Does the infinite limit probability of additive closure for pairs of elements from $(0, 1, 2 \cdots, n)$ not exist?

Question

Suppose that we have a sequence of non-negative integers $S_n = (0, 1, 2 \cdots, n)$. At a given value of $n$ we can uniformly sample two elements of $S$ with replacement. We can check if adding those two elements elements together gives us an integer that is itself in $S_n$.

We can simulate this with the following code:

from random import sample
import numpy as np
import matplotlib.pyplot as plt

reps = 10**4

probs = []
for size in range(2, 1000):
    space = set(range(size))
    batch = []
    for i in range(reps):
        a, b = sample(space, 1)[0], sample(space, 1)[0]
        batch.append(a+b in space)
    probs.append(np.mean(batch))

plt.plot(probs)
plt.xlabel('n')
plt.ylabel('$Pr(a+b \in S)$')
plt.show()

This produces the plot:

It is evident that the probability in these finite cases seems to trend toward $Pr(a+b \in S_n) \approx \frac{1}{2}$ fairly quickly. If I were to guess the value of $\lim_{n \rightarrow \infty} Pr(a+b \in S_n)$ based on the plot above, I would think it would be $\frac{1}{2}$.

But $S_{\infty}$ would just be the increasing sequence of all natural numbers (with zero). The set of natural numbers is closed for addition (excluding subtraction for the inverse problem) of any of its elements. Thus I would think that $Pr(a+b \in S_{\infty}) = 1$ because the closure is provable.

So if the limit does not equal the correct value, then the limit doesn't exist. Alternatively, I have erred in my thinking. Is my conclusion correct, and for the reasons I stated?

Answer 1

$\frac12$ is the correct value for the limit: consider that the sum must be either less than $n,$ equal to $n,$ or greater than $n.$ For each $x+y < n$ with $x$ and $y$ in our set, we also have that $n - x$ and $n - y$ are in the set, so $(n - x) + (n - y) = 2n - (x + y) > 2n - n = n,$ so $$P(x + y > n) = P(x + y < n) = \frac12 \left(1 - P(x + y = n)\right)$$

$$P(x+y \leq n) = P(x + y < n) + P(x + y = n) = \frac12 \left(1 + P(x + y = n)\right)$$

and because there are $n+1$ ordered pairs of $(x,y)$ which sum to $n$ in our set (the pairs $(x, n-x)$ for any $x$ in our set) and there are $(n+1)^2$ such ordered pairs, if we select uniformly then we'll have $P(x + y = n) = \frac1{n+1},$ so:

$$P(x + y \leq n) = \frac12 + \frac1{2(n+1)}$$

which clearly goes to $\frac12$ as $n$ gets large.

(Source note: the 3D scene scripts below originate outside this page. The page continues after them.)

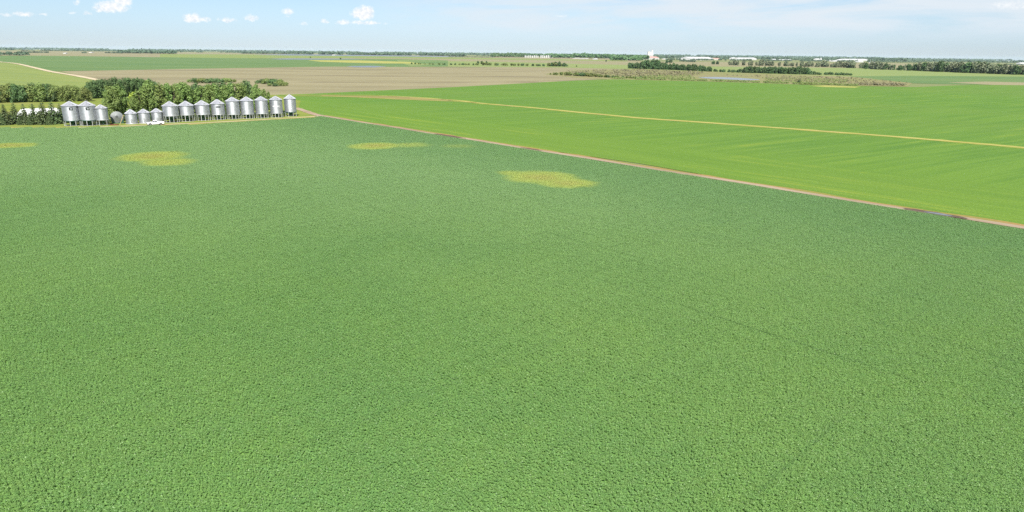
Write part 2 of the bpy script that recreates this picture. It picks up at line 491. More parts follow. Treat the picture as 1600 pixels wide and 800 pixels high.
M_ground = mat_land('prairie', (0.20, 0.245, 0.095), (0.24, 0.24, 0.115), (0.15, 0.21, 0.085), 0.0011, (1, 3), 0.1, 0.12)
M_soil = mat_crop_soil()
M_leaf = mat_crop_leaf()
M_cereal = mat_green_field()
M_fallow = mat_land('fallow_soil', (0.275, 0.248, 0.142), (0.325, 0.292, 0.172), (0.165, 0.140, 0.09), 0.0065, (0.9, 5.5), R(8), 0.10, 0.9, 0.3)
M_farcrop = mat_land('far_crop', (0.115, 0.20, 0.075), (0.155, 0.235, 0.085), (0.19, 0.25, 0.09), 0.003, (1, 8), R(3), 0.08)
M_palecrop = mat_land('pale_crop', (0.205, 0.265, 0.085), (0.24, 0.295, 0.085), (0.30, 0.31, 0.10), 0.009, (1, 7), R(-28), 0.1, 0.5)
M_stubble = mat_land('pale_stubble', (0.27, 0.25, 0.14), (0.31, 0.28, 0.165), (0.22, 0.24, 0.11), 0.004, (1, 5), 0.05, 0.08)
M_limefield = mat_land('lime_field', (0.215, 0.285, 0.095), (0.25, 0.305, 0.11), (0.30, 0.28, 0.13), 0.004, (1, 7), 0.0, 0.08)
M_yellowf = mat_land('yellow_field', (0.36, 0.36, 0.10), (0.42, 0.40, 0.12), None, 0.004, (1, 5), 0.0, 0.08)
M_marsh = mat_land('marsh_grass', (0.28, 0.25, 0.12), (0.21, 0.245, 0.085), (0.27, 0.215, 0.15), 0.022, (0.8, 2.4), 0.0, 0.25, 0.8, 0.35)
M_track = mat_land('dirt_track', (0.33, 0.245, 0.17), (0.41, 0.32, 0.23), (0.25, 0.185, 0.13), 0.12, (0.35, 2.5), TANG, 0.15, 0.6, 1.5)
M_mud = mat_land('wet_mud', (0.105, 0.075, 0.062), (0.16, 0.115, 0.09), None, 0.2, (0.5, 2), TANG, 0.2)
M_gravel = mat_land('pale_gravel', (0.54, 0.45, 0.30), (0.62, 0.52, 0.36), None, 0.03, (1, 1), 0, 0.08)
M_verge = mat_land('verge_grass', (0.38, 0.31, 0.085), (0.30, 0.29, 0.07), (0.42, 0.28, 0.09), 0.15, (0.5, 1.5), 0.1, 0.25, 0.6, 0.9)
M_yard = mat_land('yard_grass', (0.19, 0.25, 0.055), (0.25, 0.285, 0.06), (0.30, 0.27, 0.11), 0.05, (1, 1.6), 0, 0.25, 0.6, 0.8)
M_trail = mat_land('flattened_crop', (0.40, 0.36, 0.10), (0.44, 0.40, 0.13), (0.38, 0.28, 0.14), 0.08, (0.6, 2), -0.25, 0.15, 0.6, 1.0)
M_trailedge = mat_land('thin_crop', (0.26, 0.315, 0.060), (0.19, 0.28, 0.045), (0.33, 0.34, 0.08), 0.1, (0.5, 2), -0.25, 0.2, 0.5, 1.0)
M_trailpale = mat_land('pale_crop_edge', (0.36, 0.36, 0.11), (0.30, 0.33, 0.075), None, 0.05, (0.4, 2), 0, 0.12)
M_trail2 = mat_land('trodden_strip', (0.30, 0.24, 0.10), (0.245, 0.24, 0.075), None, 0.05, (0.4, 2), 0, 0.12)
M_rim = mat_land('rusty_verge', (0.36, 0.225, 0.095), (0.25, 0.24, 0.06), None, 0.2, (0.4, 1.5), TANG, 0.25)
M_water = mat_water('water', (0.085, 0.09, 0.095), 0.2)
M_lake = mat_water('lake', (0.13, 0.145, 0.15), 0.4)

# the ground: one sheet of rings out to the horizon, following the earth's curve
rings = [0.0] + [18 * 1.085 ** k for k in range(88)]
rings = [r for r in rings if r < 21500] + [21500]
nseg = 160
V = [(0, 0, 0)]; Fc = []
for i, r in enumerate(rings[1:]):
    for k in range(nseg):
        a = 2 * math.pi * k / nseg
        V.append((r * math.cos(a), r * math.sin(a), -r * r / (2 * EARTH)))
for k in range(nseg):
    Fc.append((0, 1 + k, 1 + (k + 1) % nseg))
for i in range(len(rings) - 2):
    o0, o1 = 1 + i * nseg, 1 + (i + 1) * nseg
    for k in range(nseg):
        Fc.append((o0 + k, o1 + k, o1 + (k + 1) % nseg, o0 + (k + 1) % nseg))
me = bpy.data.meshes.new('ground'); me.from_pydata(V, [], Fc); me.materials.append(M_ground)
for p in me.polygons: p.use_smooth = True
link('ground', me)['kind'] = 'structure'

# far fields, then nearer ones on top
sheet('stubble_field', [(-300, 76.5), (330, 82), (620, 86), (1000, 92), (1000, 110), (640, 103), (300, 98), (-300, 90)], M_stubble, 1)
sheet('far_crop_field', [(-320, 87), (60, 87), (250, 89.5), (380, 91.0), (620, 92.5), (700, 94.5), (700, 103.5), (620, 105), (300, 108), (100, 111), (-320, 111)], M_farcrop, 2)
sheet('far_green_strip', [(250, 84.5), (440, 85.5), (640, 88.5), (980, 94.5), (980, 96), (640, 91), (380, 91), (250, 89.5)], M_palecrop, 2)
sheet('yellow_strip', [(480, 94.2), (560, 94.5), (640, 97), (660, 99.5), (600, 99.2), (545, 98.0), (500, 96.5)], M_yellowf, 3)
sheet('lake', [(395, 85.6), (450, 84.9), (620, 86.6), (722, 88.2), (700, 89.0), (560, 87.6), (450, 86.7)], M_lake, 3)
sheet('flooded_field', [(420, 92.2), (450, 91.4), (545, 91.8), (580, 92.6), (510, 93.2), (440, 93.1)], M_lake, 3)
sheet('fallow_pond', [(540, 103.6), (575, 102.8), (605, 103.9), (585, 105.5), (555, 105.2)], M_lake, 4)
sheet('hedge_field', [(620, 94.5), (770, 96.5), (900, 100), (1000, 102), (1000, 107), (880, 105.5), (760, 104.5), (640, 103.5)], M_limefield, 2)
sheet('fallow_field', [(95, 111.5), (300, 107.6), (520, 104.2), (650, 104.8), (860, 106.5), (980, 109), (1010, 118), (900, 126.5), (700, 137), (480, 147.5), (380, 150), (170, 140), (150, 125)], M_fallow, 3)
sheet('pale_crop_field', [(-340, 96), (0, 97), (35, 101), (80, 112.5), (152, 125.5), (175, 140), (0, 146), (-340, 150)], M_palecrop, 4)
sheet('town_field', [(1000, 96), (1240, 98), (1400, 99), (1980, 106), (1980, 118), (1600, 116), (1350, 108), (1180, 105), (1000, 101)], M_stubble, 1)
sheet('lime_field', [(840, 101), (985, 103.5), (1110, 104), (1340, 106.5), (1600, 115), (1990, 126), (1990, 133), (1620, 124), (1400, 119), (1330, 121), (1120, 116), (980, 108), (860, 105)], M_limefield, 2)
sheet('grey_green_field', [(1330, 119.5), (1420, 118.5), (1600, 120), (1990, 128), (1990, 142), (1600, 133.5), (1450, 131), (1330, 127)], M_farcrop, 3)
sheet('brown_strip', [(1480, 129.0), (1540, 127.6), (1620, 129.5), (1990, 141), (1990, 145), (1640, 136), (1540, 132.4)], M_stubble, 4)
sheet('marsh', [(850, 116), (900, 110), (1000, 108), (1180, 115), (1330, 120), (1425, 130), (1418, 135.5), (1300, 134.0), (1130, 129), (960, 125), (900, 122)], M_marsh, 4)
sheet('cereal_field', [(430, 148.6), (480, 147.0), (700, 136.8), (900, 126.0), (960, 124.2), (1130, 128.2), (1300, 134), (1430, 136.4), (1520, 132.5), (1640, 134),
                       (1990, 144), (2100, 260), (2050, 437), (1600, 356), (1400, 326), (1000, 256), (700, 213), (500, 182), (462, 170)], M_cereal, 5, 120.0)
sheet('pale_headland', [(1265, 134.5), (1290, 133.8), (1345, 135.9), (1335, 137.4), (1290, 136.4)], M_yellowf, 6)
sheet('pond', smooth_px([(1090, 120.9), (1120, 120.6), (1160, 122.3), (1188, 124.6), (1168, 125.6), (1135, 124.2), (1105, 122.8), (1090, 120.9)], 4)[:-1], M_water, 6)
sheet('yard', [(-330, 150), (60, 152), (160, 152), (300, 152), (430, 148.5), (470, 158), (466, 170), (500, 181), (440, 187.5), (330, 193.5), (200, 198.5), (0, 200.5), (-330, 203)], M_yard, 6, 120.0)
CROPPOLY = [(-120, 200.8), (0, 200.4), (100, 200.2), (200, 198.6), (330, 194.2), (440, 187.8), (497, 183.6)]
tl = [TR0 + TDIR * s + Vector((TDIR.y, -TDIR.x, 0)) * 1.9 for s in np.linspace(2, (TR1 - TR0).length + 45, 30)]
cropw = [gp(*p) for p in CROPPOLY] + tl + [Vector((70, 8, 0)), Vector((-70, 8, 0)), Vector((-230, 190, 0))]
sheet('crop_field', [(p.x, p.y) for p in cropw], M_soil, 6, 120.0, world=True)
strip('verge', smooth_px([(-300, 203.0), (0, 200.2), (120, 199.8), (200, 198), (330, 193.4), (440, 187.0), (500, 183.2), (540, 188.5)]), 3.6, M_verge, 7, seed=1, jit=0.3)
trk = [TR0 + TDIR * s for s in np.linspace(0, (TR1 - TR0).length + 60, 60)]
sidev = Vector((-TDIR.y, TDIR.x, 0))
wig = [p + sidev * 0.5 * math.sin(i * 0.7) * 0.5 for i, p in enumerate(trk)]
strip('track_verge', [p + sidev * 0.9 for p in wig], 2.9, M_rim, 7, world=True, seed=3, jit=0.4)
strip('dirt_track', wig, 2.15, M_track, 8, world=True, seed=2, jit=0.14)
strip('yard_track', smooth_px([(462, 169.0), (475, 173.4), (490, 178.5), (503, 181.6), (530, 185.6)]), 3.4, M_track, 9, seed=4, jit=0.15)
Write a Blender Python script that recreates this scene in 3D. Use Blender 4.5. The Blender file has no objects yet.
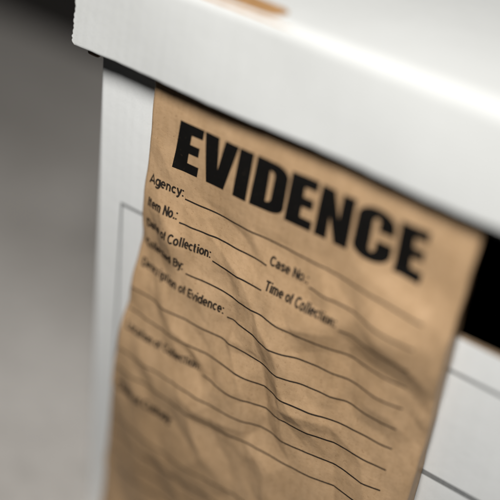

As a reminder, when we take a limit at infinity, we're not actually looking at the behavior "at infinity," but rather what happens as we look at arbitrarily large finite numbers. In general, when we take a limit approaching a point, the behavior at that point isn't relevant, only the behavior "near" the point.